→ TASK OBJECTIVE
Find how many lines in the data below include the word "scene", then write only that number.

→ DATA BLOCK
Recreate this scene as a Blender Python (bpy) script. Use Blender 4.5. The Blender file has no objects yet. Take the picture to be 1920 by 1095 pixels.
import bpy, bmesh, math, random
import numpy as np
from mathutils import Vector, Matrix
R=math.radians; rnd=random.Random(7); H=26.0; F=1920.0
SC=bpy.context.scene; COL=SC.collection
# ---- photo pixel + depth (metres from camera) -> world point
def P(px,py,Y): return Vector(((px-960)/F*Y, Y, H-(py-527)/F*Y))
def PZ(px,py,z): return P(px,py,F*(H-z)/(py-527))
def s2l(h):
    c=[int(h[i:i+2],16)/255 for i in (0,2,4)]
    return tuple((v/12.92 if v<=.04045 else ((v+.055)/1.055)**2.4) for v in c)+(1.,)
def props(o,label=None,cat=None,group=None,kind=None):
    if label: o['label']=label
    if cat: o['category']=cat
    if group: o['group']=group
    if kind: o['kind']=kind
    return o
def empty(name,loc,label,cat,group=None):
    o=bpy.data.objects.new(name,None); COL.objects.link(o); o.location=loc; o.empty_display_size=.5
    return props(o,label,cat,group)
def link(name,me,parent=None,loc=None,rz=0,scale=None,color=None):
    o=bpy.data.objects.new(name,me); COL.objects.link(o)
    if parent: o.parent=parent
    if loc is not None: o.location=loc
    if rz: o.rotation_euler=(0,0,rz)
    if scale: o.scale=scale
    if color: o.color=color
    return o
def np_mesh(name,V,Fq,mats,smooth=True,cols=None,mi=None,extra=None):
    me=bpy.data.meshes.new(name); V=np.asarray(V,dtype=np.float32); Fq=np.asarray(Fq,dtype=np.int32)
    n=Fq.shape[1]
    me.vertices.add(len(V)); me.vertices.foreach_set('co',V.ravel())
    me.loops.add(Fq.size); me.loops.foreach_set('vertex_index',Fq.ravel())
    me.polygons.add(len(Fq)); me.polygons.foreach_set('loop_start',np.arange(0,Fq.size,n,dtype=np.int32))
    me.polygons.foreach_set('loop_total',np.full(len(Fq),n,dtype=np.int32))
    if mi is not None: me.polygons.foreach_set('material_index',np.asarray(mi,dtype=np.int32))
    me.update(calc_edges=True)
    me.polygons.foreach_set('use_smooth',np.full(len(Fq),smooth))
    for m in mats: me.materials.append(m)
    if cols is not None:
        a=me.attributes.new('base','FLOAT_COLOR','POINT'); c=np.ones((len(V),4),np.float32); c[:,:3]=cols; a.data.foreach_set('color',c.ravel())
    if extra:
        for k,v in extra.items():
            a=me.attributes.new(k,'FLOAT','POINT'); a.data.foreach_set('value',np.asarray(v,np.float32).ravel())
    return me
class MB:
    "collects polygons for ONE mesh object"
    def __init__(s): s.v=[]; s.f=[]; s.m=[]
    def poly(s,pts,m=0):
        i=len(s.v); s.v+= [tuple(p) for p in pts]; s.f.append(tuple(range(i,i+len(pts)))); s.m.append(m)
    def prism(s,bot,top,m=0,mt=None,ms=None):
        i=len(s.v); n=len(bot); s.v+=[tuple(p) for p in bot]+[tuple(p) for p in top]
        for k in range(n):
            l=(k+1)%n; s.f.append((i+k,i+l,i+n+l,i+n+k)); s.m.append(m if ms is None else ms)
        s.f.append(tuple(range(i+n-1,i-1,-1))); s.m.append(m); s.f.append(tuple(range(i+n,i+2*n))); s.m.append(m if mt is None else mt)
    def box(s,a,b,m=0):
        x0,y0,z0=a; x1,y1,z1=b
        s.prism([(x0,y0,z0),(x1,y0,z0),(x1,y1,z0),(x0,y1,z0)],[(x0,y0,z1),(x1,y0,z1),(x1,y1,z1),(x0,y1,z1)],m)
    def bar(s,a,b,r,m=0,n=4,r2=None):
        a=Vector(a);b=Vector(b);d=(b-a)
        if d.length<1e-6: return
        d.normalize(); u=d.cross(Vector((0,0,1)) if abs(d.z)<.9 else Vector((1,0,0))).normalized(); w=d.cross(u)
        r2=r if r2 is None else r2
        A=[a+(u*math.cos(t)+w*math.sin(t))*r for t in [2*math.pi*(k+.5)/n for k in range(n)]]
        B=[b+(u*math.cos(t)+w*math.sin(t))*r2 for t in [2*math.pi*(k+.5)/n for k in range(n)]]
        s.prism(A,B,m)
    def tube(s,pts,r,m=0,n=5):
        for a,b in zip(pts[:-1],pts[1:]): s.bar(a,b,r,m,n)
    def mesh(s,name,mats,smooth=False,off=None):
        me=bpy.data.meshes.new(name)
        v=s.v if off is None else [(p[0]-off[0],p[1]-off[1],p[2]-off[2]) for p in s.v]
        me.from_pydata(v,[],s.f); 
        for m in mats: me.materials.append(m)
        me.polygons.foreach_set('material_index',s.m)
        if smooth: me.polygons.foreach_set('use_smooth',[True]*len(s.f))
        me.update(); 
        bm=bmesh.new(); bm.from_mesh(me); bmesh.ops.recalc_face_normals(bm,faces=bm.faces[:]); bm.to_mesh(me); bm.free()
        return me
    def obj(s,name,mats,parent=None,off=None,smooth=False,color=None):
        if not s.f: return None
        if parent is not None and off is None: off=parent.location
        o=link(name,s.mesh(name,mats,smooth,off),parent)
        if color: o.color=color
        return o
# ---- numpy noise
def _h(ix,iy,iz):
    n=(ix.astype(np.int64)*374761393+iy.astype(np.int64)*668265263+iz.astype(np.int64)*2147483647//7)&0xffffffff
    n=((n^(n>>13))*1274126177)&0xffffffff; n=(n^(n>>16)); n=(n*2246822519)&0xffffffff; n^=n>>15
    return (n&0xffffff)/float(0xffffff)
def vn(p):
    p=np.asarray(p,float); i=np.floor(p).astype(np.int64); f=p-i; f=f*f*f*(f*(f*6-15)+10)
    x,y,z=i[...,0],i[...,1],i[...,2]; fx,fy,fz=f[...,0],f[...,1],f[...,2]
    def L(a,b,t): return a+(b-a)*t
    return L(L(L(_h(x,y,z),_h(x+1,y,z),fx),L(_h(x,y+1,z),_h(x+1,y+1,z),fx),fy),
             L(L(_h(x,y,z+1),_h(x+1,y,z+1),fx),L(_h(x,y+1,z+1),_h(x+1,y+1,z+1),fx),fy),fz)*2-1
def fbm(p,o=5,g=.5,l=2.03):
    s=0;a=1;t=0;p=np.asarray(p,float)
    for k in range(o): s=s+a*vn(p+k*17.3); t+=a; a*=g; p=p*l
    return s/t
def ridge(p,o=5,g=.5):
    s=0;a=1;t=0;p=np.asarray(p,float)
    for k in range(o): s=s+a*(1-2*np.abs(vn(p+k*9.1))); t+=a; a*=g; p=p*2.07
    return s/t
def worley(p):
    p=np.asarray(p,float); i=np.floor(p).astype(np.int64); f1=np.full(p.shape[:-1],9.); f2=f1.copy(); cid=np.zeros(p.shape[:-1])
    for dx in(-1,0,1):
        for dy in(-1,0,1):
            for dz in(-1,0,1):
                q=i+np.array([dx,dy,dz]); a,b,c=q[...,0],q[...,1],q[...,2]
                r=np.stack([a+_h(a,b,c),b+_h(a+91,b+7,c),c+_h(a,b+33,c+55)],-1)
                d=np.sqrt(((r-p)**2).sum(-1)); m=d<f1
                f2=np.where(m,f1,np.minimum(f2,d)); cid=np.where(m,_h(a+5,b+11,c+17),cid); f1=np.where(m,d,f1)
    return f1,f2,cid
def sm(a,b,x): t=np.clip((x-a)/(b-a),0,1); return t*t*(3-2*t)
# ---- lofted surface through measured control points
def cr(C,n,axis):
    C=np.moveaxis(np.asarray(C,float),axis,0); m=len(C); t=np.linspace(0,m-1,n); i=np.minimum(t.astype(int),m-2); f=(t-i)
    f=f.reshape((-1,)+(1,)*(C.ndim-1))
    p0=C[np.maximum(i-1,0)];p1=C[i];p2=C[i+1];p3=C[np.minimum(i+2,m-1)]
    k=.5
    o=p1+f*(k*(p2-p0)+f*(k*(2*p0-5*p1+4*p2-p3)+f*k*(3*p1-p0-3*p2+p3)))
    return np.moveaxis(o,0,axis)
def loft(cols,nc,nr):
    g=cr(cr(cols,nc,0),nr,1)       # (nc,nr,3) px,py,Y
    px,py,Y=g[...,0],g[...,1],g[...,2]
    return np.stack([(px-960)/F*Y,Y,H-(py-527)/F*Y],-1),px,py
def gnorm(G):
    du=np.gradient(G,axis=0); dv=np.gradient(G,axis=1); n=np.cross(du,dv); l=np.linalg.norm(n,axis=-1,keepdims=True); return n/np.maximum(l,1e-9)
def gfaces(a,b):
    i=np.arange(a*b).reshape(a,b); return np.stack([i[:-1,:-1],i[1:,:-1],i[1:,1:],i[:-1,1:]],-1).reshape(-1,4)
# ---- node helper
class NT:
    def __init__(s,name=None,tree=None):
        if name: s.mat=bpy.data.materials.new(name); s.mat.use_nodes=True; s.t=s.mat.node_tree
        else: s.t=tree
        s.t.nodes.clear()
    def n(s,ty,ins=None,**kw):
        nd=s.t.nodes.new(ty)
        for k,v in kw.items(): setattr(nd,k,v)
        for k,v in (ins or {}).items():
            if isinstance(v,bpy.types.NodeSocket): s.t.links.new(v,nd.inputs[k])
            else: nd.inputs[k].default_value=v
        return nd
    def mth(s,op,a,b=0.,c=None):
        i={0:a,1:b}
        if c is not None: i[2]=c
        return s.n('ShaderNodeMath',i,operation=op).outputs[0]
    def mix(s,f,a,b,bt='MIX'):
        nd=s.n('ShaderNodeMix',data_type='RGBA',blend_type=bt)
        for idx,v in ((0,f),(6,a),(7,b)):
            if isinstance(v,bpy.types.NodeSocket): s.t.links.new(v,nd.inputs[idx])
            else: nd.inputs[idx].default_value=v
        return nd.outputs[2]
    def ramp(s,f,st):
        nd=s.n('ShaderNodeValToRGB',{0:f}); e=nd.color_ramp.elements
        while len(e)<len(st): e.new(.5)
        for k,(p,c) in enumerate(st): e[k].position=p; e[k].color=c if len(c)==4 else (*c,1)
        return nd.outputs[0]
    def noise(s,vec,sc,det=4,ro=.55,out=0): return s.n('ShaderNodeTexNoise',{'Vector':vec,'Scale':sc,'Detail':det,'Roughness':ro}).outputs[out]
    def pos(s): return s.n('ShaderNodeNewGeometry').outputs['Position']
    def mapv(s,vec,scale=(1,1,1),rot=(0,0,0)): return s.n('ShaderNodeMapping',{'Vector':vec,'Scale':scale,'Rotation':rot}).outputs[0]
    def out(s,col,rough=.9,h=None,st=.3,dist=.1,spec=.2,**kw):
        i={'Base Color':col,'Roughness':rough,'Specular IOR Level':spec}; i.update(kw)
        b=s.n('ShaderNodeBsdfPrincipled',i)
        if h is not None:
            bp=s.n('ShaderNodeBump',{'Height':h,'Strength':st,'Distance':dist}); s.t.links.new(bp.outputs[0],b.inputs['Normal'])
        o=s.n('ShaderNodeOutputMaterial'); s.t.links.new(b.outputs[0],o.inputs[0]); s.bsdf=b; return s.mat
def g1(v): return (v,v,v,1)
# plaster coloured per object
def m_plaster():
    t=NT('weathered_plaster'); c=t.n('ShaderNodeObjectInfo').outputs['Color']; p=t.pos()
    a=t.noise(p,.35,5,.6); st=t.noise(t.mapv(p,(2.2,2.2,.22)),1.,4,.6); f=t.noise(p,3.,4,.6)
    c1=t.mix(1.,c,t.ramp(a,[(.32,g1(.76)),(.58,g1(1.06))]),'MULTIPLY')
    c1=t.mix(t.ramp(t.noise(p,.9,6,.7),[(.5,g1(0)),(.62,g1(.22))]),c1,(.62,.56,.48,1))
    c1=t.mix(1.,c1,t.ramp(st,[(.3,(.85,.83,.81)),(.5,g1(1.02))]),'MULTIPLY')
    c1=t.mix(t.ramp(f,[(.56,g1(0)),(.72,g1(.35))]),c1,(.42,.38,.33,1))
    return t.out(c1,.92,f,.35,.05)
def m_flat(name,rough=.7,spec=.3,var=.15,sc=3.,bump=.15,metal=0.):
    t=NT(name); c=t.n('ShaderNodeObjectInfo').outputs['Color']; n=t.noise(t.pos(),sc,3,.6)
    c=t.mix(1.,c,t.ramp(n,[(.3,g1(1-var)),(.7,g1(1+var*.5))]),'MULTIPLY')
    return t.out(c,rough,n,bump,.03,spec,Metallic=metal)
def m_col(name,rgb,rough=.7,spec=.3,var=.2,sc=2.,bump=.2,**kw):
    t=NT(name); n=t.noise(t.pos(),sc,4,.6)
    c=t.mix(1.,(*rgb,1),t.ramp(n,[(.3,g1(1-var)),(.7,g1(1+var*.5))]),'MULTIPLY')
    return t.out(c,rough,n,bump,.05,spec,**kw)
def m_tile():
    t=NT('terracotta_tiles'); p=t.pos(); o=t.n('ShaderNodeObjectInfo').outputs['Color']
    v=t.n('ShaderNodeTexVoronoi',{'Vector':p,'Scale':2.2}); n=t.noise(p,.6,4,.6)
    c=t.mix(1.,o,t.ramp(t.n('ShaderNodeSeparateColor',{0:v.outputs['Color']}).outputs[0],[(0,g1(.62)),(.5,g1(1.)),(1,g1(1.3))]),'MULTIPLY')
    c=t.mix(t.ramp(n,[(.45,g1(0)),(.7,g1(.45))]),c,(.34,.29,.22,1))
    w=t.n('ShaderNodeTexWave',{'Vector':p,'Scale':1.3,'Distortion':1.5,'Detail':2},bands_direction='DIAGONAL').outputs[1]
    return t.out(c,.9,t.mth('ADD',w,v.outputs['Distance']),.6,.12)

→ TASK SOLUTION
2